Jaguar Land Rover 'gets NDRC's nod' for JV plant with Chery
Carmaker says Chinese planning body given verbal approval for mainland tie-up with Chery

The biggest foreign players in the mainland's luxury car sector may soon face a new challenge, with Jaguar Land Rover's apparent breakthrough in its plan to make its vehicles locally in the world's largest car market.
Del Sehmar, a spokesman for Tata Motors' Jaguar Land Rover in Mumbai, told Bloomberg yesterday that China's National Development and Reform Commission had verbally approved an application made by the company and Anhui-based Chery Automobile to establish a joint venture and build vehicles in China.
Chery said it had not yet received official word from the government. Jaguar Land Rover said it would make a statement after it received written notice of the approval.

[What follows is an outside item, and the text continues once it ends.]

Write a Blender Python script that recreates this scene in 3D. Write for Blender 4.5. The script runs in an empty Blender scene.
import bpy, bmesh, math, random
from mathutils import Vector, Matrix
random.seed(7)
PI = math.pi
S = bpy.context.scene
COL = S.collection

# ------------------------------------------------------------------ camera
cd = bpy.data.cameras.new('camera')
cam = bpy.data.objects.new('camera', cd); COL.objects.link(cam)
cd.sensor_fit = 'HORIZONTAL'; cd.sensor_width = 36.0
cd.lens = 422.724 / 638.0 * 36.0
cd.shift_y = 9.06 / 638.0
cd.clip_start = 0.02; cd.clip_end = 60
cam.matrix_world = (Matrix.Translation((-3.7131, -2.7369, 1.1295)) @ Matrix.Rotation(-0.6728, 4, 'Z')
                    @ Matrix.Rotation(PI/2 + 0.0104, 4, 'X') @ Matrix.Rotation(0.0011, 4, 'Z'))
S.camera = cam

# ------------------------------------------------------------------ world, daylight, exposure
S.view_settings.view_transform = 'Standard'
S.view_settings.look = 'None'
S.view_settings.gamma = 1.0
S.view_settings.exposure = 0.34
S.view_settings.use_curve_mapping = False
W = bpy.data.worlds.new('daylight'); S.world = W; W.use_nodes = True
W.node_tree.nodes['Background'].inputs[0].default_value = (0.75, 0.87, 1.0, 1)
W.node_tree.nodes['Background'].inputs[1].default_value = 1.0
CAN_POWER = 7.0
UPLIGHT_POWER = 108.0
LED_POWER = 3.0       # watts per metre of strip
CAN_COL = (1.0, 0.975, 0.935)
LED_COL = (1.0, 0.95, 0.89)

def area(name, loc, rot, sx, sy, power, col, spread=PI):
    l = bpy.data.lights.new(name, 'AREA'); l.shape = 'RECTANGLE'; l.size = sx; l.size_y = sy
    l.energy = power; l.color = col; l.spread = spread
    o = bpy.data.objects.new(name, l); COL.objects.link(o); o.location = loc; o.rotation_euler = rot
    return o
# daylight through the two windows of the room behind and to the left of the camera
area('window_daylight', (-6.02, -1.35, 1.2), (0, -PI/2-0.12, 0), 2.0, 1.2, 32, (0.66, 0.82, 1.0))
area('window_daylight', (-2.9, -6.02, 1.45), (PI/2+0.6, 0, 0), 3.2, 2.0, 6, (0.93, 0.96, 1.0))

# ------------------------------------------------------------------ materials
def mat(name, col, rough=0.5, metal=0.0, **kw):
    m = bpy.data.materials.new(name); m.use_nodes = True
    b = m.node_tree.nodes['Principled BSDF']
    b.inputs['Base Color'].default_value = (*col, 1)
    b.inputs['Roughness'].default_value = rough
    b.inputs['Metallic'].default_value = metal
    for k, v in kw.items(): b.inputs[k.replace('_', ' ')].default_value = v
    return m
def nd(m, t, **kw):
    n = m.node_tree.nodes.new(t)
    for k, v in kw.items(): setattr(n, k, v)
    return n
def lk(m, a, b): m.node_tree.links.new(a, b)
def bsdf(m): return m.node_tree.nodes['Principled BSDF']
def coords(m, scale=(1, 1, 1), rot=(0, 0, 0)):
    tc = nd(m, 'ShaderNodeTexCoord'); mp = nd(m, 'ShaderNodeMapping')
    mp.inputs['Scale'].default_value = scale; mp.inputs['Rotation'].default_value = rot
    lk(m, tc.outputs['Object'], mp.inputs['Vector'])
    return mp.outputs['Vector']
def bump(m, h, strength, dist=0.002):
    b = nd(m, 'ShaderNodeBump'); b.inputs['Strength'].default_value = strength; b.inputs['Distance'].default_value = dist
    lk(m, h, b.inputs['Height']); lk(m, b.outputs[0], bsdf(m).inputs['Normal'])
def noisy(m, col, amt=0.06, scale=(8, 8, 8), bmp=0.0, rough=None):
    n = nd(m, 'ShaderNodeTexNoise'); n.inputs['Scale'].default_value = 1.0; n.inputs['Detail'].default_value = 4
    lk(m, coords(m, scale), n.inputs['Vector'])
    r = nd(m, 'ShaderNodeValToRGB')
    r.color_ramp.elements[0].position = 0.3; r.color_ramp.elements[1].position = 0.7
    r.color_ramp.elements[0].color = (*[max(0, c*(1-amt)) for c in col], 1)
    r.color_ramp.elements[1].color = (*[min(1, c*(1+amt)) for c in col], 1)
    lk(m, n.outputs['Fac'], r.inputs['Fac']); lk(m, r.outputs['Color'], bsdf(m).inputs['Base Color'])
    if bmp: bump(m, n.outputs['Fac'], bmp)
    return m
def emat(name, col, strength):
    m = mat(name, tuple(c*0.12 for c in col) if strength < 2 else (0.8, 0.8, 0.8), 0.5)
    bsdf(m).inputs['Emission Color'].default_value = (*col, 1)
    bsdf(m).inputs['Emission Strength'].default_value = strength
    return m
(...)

The approval would mean Jaguar Land Rover, which sold a total of 47,000 units in China in the first eight months of this year - a year-on-year increase of 90 per cent - would be able to challenge some of the most popular luxury brands in the country, including Audi, Mercedes-Benz and BMW, because its prices will fall by up to a quarter once import tax is no longer applied.
Growth in car sales on the mainland - including those of luxury vehicles - has slowed in the past year, and car dealers are reporting thinning profit margins, swelling inventories and rising debt owing to robust expansion.
Jaguar Land Rover's China president, Bob Grace, told the mainland's Economic Observer in an interview last week that the company would continue to expand its capacity and sales network, because its inventory level was not only lower than its rivals' but demand in some of its dealerships outpaced supply.